Vor ziemlich genau einem Jahr hat der Bundeskongress Kühnert mit 75 Prozent der Stimmen zum Vorsitzenden gewählt. Für die breite Öffentlichkeit war er damals ein Unbekannter, aber das blieb nicht lange so. Während die SPD mit sich rang, ob sie erneut in die große Koalition mit der Union eintreten sollte, profilierte sich Kühnert als Wortführer der Anti-Groko-Fraktion. Und er machte seine Sache gut. Kühnert fand klare Worte, blieb konsequent bei seiner Meinung und dabei stets freundlich. Seitdem kennt man ihn. Wenn man die Begeisterung auf dem Kongress als Maßstab nimmt, dürften seine Umfragewerte unter den Jusos mittlerweile auch deutlich höher liegen.

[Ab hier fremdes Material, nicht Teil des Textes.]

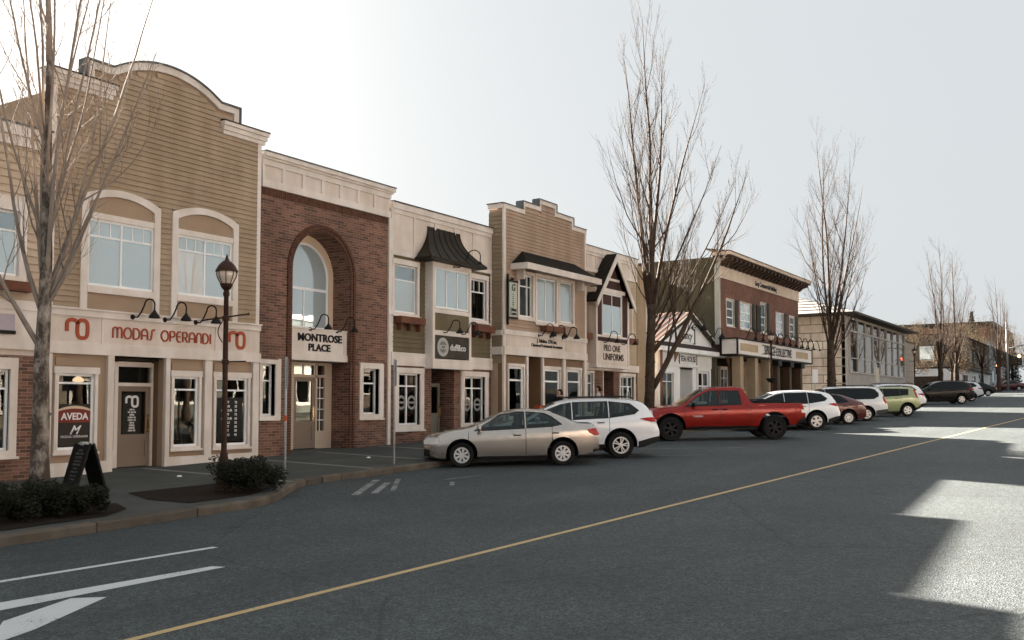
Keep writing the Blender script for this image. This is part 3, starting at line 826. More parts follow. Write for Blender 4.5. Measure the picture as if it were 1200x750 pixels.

Kühnert widersteht am Freitag dem Drang, sich an der großen Koalition abzuarbeiten, obwohl das Thema im Saal am zuverlässigsten Applaus hervorruft. Er gibt kleine Antworten auf große Fragen. Und er versucht die Relevanz der SPD zu betonten, an der nicht wenige zweifeln. "Es gibt keine wirklich fortschrittliche Politik ohne die SPD", ruft Kühnert. Und ja, auch die Jusos hätten daran einen erheblichen Beitrag: "Unsere Rolle hat sich im vergangenen Jahr rapide geändert. Mit unserem Widerstand gegen die Groko haben wir vielen die Hoffnung gegebene, dass politscher Wandel wirklich möglich ist." Auch wenn dieser Widerstand am Ende erfolglos war.